The Republican party has human-caused climate change denial as one of its fundamental tenets. Large-scale economic intervention is required to combat climate change, and that would necessitate government intrusion through subsidies and regulation. If the Republican party accepts the scientific consensus and thus acknowledges the requirement of government to address the problem, then that would discredit their dogma that all government influence is bad. On the other hand, the Democratic party holds the position that larger government influence is a good thing; this is not at odds with accepting climate-reality, and as such they support action to mitigate the issue. With identity politics at play, it cements both sides into each party, with psychology studies showing that voters often decide their position on an issue mostly over what party proposed it initially and not the policy itself.

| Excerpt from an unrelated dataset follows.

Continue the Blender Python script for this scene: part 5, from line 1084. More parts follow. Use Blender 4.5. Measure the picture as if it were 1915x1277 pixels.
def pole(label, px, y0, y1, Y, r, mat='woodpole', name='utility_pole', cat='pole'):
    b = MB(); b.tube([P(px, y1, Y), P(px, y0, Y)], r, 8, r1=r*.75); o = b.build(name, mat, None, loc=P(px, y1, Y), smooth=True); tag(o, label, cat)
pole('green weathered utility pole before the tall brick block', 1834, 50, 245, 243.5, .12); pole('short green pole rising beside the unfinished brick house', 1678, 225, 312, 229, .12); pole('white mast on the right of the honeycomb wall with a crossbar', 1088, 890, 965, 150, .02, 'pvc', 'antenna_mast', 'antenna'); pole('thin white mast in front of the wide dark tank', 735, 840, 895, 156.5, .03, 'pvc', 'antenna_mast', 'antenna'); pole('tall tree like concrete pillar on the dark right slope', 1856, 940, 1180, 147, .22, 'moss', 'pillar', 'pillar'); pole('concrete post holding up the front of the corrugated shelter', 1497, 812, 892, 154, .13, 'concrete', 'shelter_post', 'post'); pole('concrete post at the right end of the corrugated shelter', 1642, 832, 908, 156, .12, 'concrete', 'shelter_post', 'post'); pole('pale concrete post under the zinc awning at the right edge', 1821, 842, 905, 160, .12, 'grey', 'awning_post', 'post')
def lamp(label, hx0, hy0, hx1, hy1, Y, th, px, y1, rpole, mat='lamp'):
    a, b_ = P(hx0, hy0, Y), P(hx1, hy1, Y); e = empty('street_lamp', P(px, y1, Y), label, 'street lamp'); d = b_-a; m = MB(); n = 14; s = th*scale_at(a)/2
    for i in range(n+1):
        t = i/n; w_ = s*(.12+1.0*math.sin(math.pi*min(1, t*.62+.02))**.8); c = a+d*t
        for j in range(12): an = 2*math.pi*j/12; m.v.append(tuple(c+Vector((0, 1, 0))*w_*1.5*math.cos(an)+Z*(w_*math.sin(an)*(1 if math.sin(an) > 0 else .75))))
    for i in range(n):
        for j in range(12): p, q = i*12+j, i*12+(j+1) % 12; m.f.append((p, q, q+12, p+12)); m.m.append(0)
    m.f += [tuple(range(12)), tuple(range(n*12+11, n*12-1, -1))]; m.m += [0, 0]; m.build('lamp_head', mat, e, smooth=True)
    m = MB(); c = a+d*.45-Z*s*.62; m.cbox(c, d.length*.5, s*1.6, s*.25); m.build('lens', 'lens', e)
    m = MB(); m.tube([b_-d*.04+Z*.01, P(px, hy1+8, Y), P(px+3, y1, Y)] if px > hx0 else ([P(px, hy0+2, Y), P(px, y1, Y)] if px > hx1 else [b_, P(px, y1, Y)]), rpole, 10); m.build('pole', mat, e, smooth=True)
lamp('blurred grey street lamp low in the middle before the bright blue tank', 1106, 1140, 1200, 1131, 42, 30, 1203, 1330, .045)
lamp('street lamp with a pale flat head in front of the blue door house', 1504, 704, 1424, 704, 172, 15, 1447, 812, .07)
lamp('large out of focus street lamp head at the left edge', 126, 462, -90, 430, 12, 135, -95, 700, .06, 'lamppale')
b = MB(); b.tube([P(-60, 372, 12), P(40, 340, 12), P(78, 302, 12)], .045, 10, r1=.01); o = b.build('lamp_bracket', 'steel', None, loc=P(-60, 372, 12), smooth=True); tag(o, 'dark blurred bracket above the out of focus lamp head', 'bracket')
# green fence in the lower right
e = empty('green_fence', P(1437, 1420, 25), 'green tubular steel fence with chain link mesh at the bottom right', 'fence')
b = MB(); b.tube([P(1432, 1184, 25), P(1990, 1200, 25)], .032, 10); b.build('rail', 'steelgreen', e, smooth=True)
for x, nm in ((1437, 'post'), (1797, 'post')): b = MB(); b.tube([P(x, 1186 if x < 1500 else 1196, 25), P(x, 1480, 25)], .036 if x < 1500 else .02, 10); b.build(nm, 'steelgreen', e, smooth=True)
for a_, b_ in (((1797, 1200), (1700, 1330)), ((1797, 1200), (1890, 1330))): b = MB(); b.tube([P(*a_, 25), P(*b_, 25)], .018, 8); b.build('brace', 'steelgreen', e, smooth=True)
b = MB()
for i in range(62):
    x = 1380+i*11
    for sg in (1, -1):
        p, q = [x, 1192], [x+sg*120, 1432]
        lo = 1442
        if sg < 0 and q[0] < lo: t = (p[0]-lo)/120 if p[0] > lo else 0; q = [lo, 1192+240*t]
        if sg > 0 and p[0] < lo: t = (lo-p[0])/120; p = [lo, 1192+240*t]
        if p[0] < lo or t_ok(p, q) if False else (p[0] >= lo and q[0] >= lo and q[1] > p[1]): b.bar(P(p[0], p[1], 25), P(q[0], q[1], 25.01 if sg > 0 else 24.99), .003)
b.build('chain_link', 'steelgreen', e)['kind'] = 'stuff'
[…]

With Trump enforcing despotic measures such as environmental organisations having to acquire political clearance before announcing any climate research, and with environmental acts being scrapped in favour of increased onshore oil production and heavily polluting coal plants, the outlook seems very bleak. In an age where people would assume science would trump all political qualms, it seems this is very much so not the case.

There are still glimmers of hope, such as the vigilance of the international community to ensure climate change action continues. On a domestic level, individual states such as California are still pursuing a green route and volunteers are planning on backing up government climate research before it is wiped from the government’s databases.

We can’t afford to halt climate change action for a minimum 4-8 years due to petty party tribalism. The crucial Paris Climate Accord is at risk due to reduced US involvement as China’s president wouldn’t want to be a ‘sole leader’ on climate action. This is a case of prioritising short-term economic benefits over averting long-term serious environmental damage; the symbol of the incumbent party is an elephant, let’s just hope that nature’s elephant will survive for far longer than the Republican party will.